### Available data

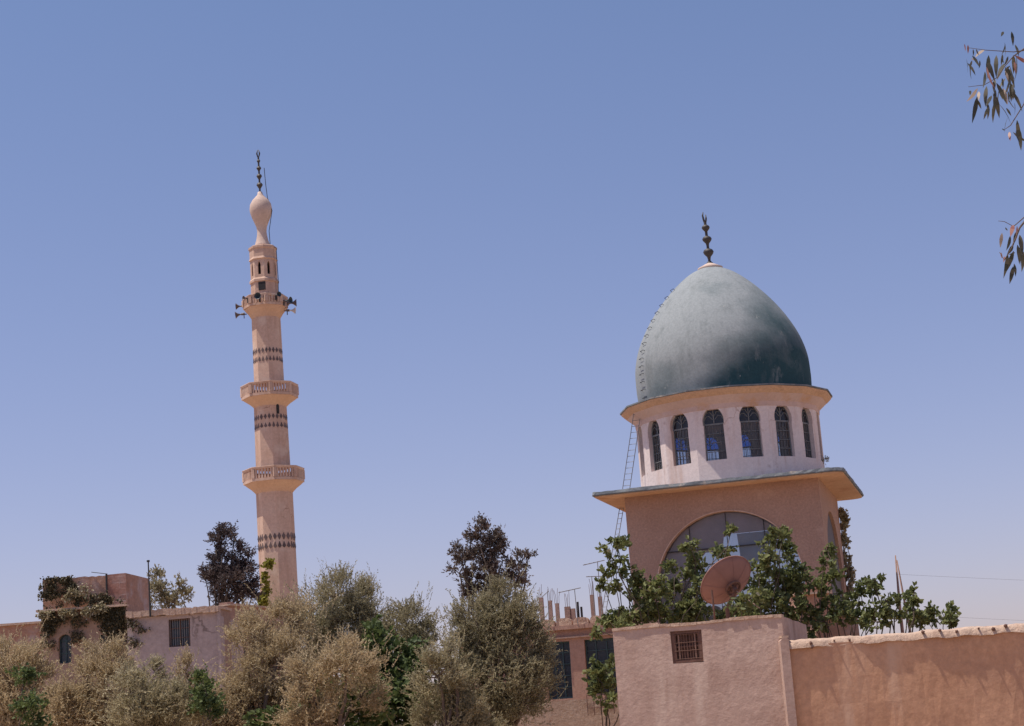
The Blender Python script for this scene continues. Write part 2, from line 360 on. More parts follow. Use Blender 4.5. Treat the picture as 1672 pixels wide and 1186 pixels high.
def crown(name, mat, parent, lobes, dens=1.0, spray=(0.22, 0.42), nleaf=9, leaf=(0.06, 0.10), lw=0.30, upw=0.7,
          spread=0.55, clump=0.30, seed=1, broad=False, inner=0.5, droop=0.0, clumps=26):
    """foliage in clumps over the lobes ((centre), (radii)); each spray is a shoot carrying nleaf leaves"""
    rng = np.random.default_rng(seed); C = []; D = []; T = []
    for c, r in lobes:
        c = np.array(c, float); r = np.array(r, float); area = (r[0]*r[2]+r[0]*r[1]+r[1]*r[2])/3
        ncl = max(4, int(clumps*min(3.0, area**0.6)))
        dr = unit(rng.normal(size=(ncl, 3))); u = inner+(1-inner)*rng.random((ncl, 1))**0.6
        cc = c + dr*r*u*0.92; ns = int(dens*330*area/ncl)+3
        w = rng.random(ncl)**1.5+0.25; w /= w.mean()
        for i in range(ncl):
            k = max(2, int(ns*w[i])); cr = clump*r.mean()*(0.6+0.8*rng.random())
            pos = cc[i] + rng.normal(size=(k, 3))*cr*np.array([1, 1, 0.8])
            C.append(pos); D.append(np.repeat(dr[i:i+1]*r/r.max(), k, 0)); T.append(np.full(k, rng.random()))
    C = np.concatenate(C); D = np.concatenate(D); T = np.concatenate(T); n = len(C)
    ax = unit(D*0.8 + np.array([0, 0, upw]) + rng.normal(size=(n, 3))*0.45)
    SL = rng.uniform(spray[0], spray[1], (n, 1))
    tt = (np.arange(nleaf)+0.5)/nleaf
    B = (C[:, None, :] + ax[:, None, :]*(SL[:, None, :]*tt[None, :, None])).reshape(-1, 3)
    A = np.repeat(ax, nleaf, 0)
    dd = A + rng.normal(size=A.shape)*spread; dd[:, 2] -= droop
    m = len(B); L = rng.uniform(leaf[0], leaf[1], m); W = L*lw*rng.uniform(0.8, 1.2, m)
    V, F, k = leaf_geo(B, dd, L, W, rng, broad)
    cl = np.repeat(0.6*T+0.4*rng.random(n), nleaf)
    tone = np.clip(0.68*cl+0.32*rng.random(m)+0.04, 0, 1)
    return np_mesh(name, V, F, mat, parent, np.repeat(tone, k))
def limb(mb, a, b, r0, r1, rng, bend=0.12, n=7):
    a = np.array(a, float); b = np.array(b, float); L = np.linalg.norm(b-a); off = rng.normal(size=3)*L*bend
    pts = []; rad = []
    for i in range(n+1):
        t = i/n; p = a+(b-a)*t + off*math.sin(math.pi*t) + rng.normal(size=3)*L*0.012
        pts.append(p); rad.append(r0+(r1-r0)*t)
    mb.tube([Vector(p) for p in pts], rad, 7)
def tree(name, label, cat, px_lobes, Y, mat, trunk_px, group=None, tr=0.14, depth=0.8, seed=1, ground=0.0, bark='bark', parts=('crown', 'trunk'), trunks=1, limbk=0.5, shoots=False, **kw):
    """a tree whose lobes are measured on the photograph as (x, y, half width, half height) at depth Y"""
    rng = np.random.default_rng(seed+100); s = mpp(Y)*1.04
    base = at(trunk_px, 1190, Y); base.z = ground
    th = thing(name, label, cat, base, 0, group)
    lobes = []
    for l in px_lobes:
        c = at(l[0], l[1], Y) - base; dy = l[4] if len(l) > 4 else rng.uniform(-1, 1)*depth*0.6
        sc = (Y+dy)/Y; c = Vector((c.x+(base.x)*(sc-1)+c.x*(sc-1), dy, (c.z+base.z-CZ)*sc + CZ-base.z))
        sh = 0.9 if mat.startswith('fig') else 0.98; lobes.append((c, (l[2]*s*sh, max(l[2], l[3])*s*depth, l[3]*s*sh)))
    crown(parts[0], mat, th, lobes, seed=seed, **kw)
    if shoots:                                       # long young shoots standing out of the crown
        k2 = dict(kw); k2.update(dens=0.38, spray=(0.25, 0.58), nleaf=16, spread=0.38, upw=0.55, inner=0.85, clump=0.45)
        crown('shoots', mat, th, lobes, seed=seed+50, **k2)
    mb = MB(); zmean = sum(c.z for c, r in lobes)/len(lobes); cx = sum(c.x for c, r in lobes)/len(lobes)
    zlow = min(c.z - r[2] for c, r in lobes)
    fork = np.array([cx*0.4, 0, max(0.6, min(zlow+0.2, zmean*0.5))])
    limb(mb, (0, 0, -0.1), fork, tr, tr*0.75, rng, 0.05)
    for c, r in lobes:
        limb(mb, fork+rng.normal(size=3)*0.03, (c.x, c.y, c.z), tr*limbk, min(0.02, tr*limbk*.6), rng, 0.08)
        for q in range(3):
            d = unit(rng.normal(size=(1, 3)))[0]; d[2] = abs(d[2])
            limb(mb, (c.x, c.y, c.z), (c.x+d[0]*r[0]*.8, c.y+d[1]*r[1]*.8, c.z+d[2]*r[2]*.8), min(0.025, tr*.2), 0.004, rng, 0.1, 4)
    mb.build(parts[1], bark, th, smooth=True)
    return th

# ================================================================== SETTING
g = MB(); n = 24; S = 700
for j in range(n+1):
    for i in range(n+1):
        g.v.append((-S+2*S*i/n, -60+ (S+600)*j/n, 0))
for j in range(n):
    for i in range(n):
        a = j*(n+1)+i; g.f.append((a, a+1, a+n+2, a+n+1))
tag(g.build('ground', 'ground'), kind='structure')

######

» **Prompt**
Pictures are to be left out; repeat all the remaining data exactly.

» **Task answer**
The Blender Python script for this scene continues. Write part 2, from line 360 on. More parts follow. Use Blender 4.5. Treat the picture as 1672 pixels wide and 1186 pixels high.
def crown(name, mat, parent, lobes, dens=1.0, spray=(0.22, 0.42), nleaf=9, leaf=(0.06, 0.10), lw=0.30, upw=0.7,
          spread=0.55, clump=0.30, seed=1, broad=False, inner=0.5, droop=0.0, clumps=26):
    """foliage in clumps over the lobes ((centre), (radii)); each spray is a shoot carrying nleaf leaves"""
    rng = np.random.default_rng(seed); C = []; D = []; T = []
    for c, r in lobes:
        c = np.array(c, float); r = np.array(r, float); area = (r[0]*r[2]+r[0]*r[1]+r[1]*r[2])/3
        ncl = max(4, int(clumps*min(3.0, area**0.6)))
        dr = unit(rng.normal(size=(ncl, 3))); u = inner+(1-inner)*rng.random((ncl, 1))**0.6
        cc = c + dr*r*u*0.92; ns = int(dens*330*area/ncl)+3
        w = rng.random(ncl)**1.5+0.25; w /= w.mean()
        for i in range(ncl):
            k = max(2, int(ns*w[i])); cr = clump*r.mean()*(0.6+0.8*rng.random())
            pos = cc[i] + rng.normal(size=(k, 3))*cr*np.array([1, 1, 0.8])
            C.append(pos); D.append(np.repeat(dr[i:i+1]*r/r.max(), k, 0)); T.append(np.full(k, rng.random()))
    C = np.concatenate(C); D = np.concatenate(D); T = np.concatenate(T); n = len(C)
    ax = unit(D*0.8 + np.array([0, 0, upw]) + rng.normal(size=(n, 3))*0.45)
    SL = rng.uniform(spray[0], spray[1], (n, 1))
    tt = (np.arange(nleaf)+0.5)/nleaf
    B = (C[:, None, :] + ax[:, None, :]*(SL[:, None, :]*tt[None, :, None])).reshape(-1, 3)
    A = np.repeat(ax, nleaf, 0)
    dd = A + rng.normal(size=A.shape)*spread; dd[:, 2] -= droop
    m = len(B); L = rng.uniform(leaf[0], leaf[1], m); W = L*lw*rng.uniform(0.8, 1.2, m)
    V, F, k = leaf_geo(B, dd, L, W, rng, broad)
    cl = np.repeat(0.6*T+0.4*rng.random(n), nleaf)
    tone = np.clip(0.68*cl+0.32*rng.random(m)+0.04, 0, 1)
    return np_mesh(name, V, F, mat, parent, np.repeat(tone, k))
def limb(mb, a, b, r0, r1, rng, bend=0.12, n=7):
    a = np.array(a, float); b = np.array(b, float); L = np.linalg.norm(b-a); off = rng.normal(size=3)*L*bend
    pts = []; rad = []
    for i in range(n+1):
        t = i/n; p = a+(b-a)*t + off*math.sin(math.pi*t) + rng.normal(size=3)*L*0.012
        pts.append(p); rad.append(r0+(r1-r0)*t)
    mb.tube([Vector(p) for p in pts], rad, 7)
def tree(name, label, cat, px_lobes, Y, mat, trunk_px, group=None, tr=0.14, depth=0.8, seed=1, ground=0.0, bark='bark', parts=('crown', 'trunk'), trunks=1, limbk=0.5, shoots=False, **kw):
    """a tree whose lobes are measured on the photograph as (x, y, half width, half height) at depth Y"""
    rng = np.random.default_rng(seed+100); s = mpp(Y)*1.04
    base = at(trunk_px, 1190, Y); base.z = ground
    th = thing(name, label, cat, base, 0, group)
    lobes = []
    for l in px_lobes:
        c = at(l[0], l[1], Y) - base; dy = l[4] if len(l) > 4 else rng.uniform(-1, 1)*depth*0.6
        sc = (Y+dy)/Y; c = Vector((c.x+(base.x)*(sc-1)+c.x*(sc-1), dy, (c.z+base.z-CZ)*sc + CZ-base.z))
        sh = 0.9 if mat.startswith('fig') else 0.98; lobes.append((c, (l[2]*s*sh, max(l[2], l[3])*s*depth, l[3]*s*sh)))
    crown(parts[0], mat, th, lobes, seed=seed, **kw)
    if shoots:                                       # long young shoots standing out of the crown
        k2 = dict(kw); k2.update(dens=0.38, spray=(0.25, 0.58), nleaf=16, spread=0.38, upw=0.55, inner=0.85, clump=0.45)
        crown('shoots', mat, th, lobes, seed=seed+50, **k2)
    mb = MB(); zmean = sum(c.z for c, r in lobes)/len(lobes); cx = sum(c.x for c, r in lobes)/len(lobes)
    zlow = min(c.z - r[2] for c, r in lobes)
    fork = np.array([cx*0.4, 0, max(0.6, min(zlow+0.2, zmean*0.5))])
    limb(mb, (0, 0, -0.1), fork, tr, tr*0.75, rng, 0.05)
    for c, r in lobes:
        limb(mb, fork+rng.normal(size=3)*0.03, (c.x, c.y, c.z), tr*limbk, min(0.02, tr*limbk*.6), rng, 0.08)
        for q in range(3):
            d = unit(rng.normal(size=(1, 3)))[0]; d[2] = abs(d[2])
            limb(mb, (c.x, c.y, c.z), (c.x+d[0]*r[0]*.8, c.y+d[1]*r[1]*.8, c.z+d[2]*r[2]*.8), min(0.025, tr*.2), 0.004, rng, 0.1, 4)
    mb.build(parts[1], bark, th, smooth=True)
    return th

# ================================================================== SETTING
g = MB(); n = 24; S = 700
for j in range(n+1):
    for i in range(n+1):
        g.v.append((-S+2*S*i/n, -60+ (S+600)*j/n, 0))
for j in range(n):
    for i in range(n):
        a = j*(n+1)+i; g.f.append((a, a+1, a+n+2, a+n+1))
tag(g.build('ground', 'ground'), kind='structure')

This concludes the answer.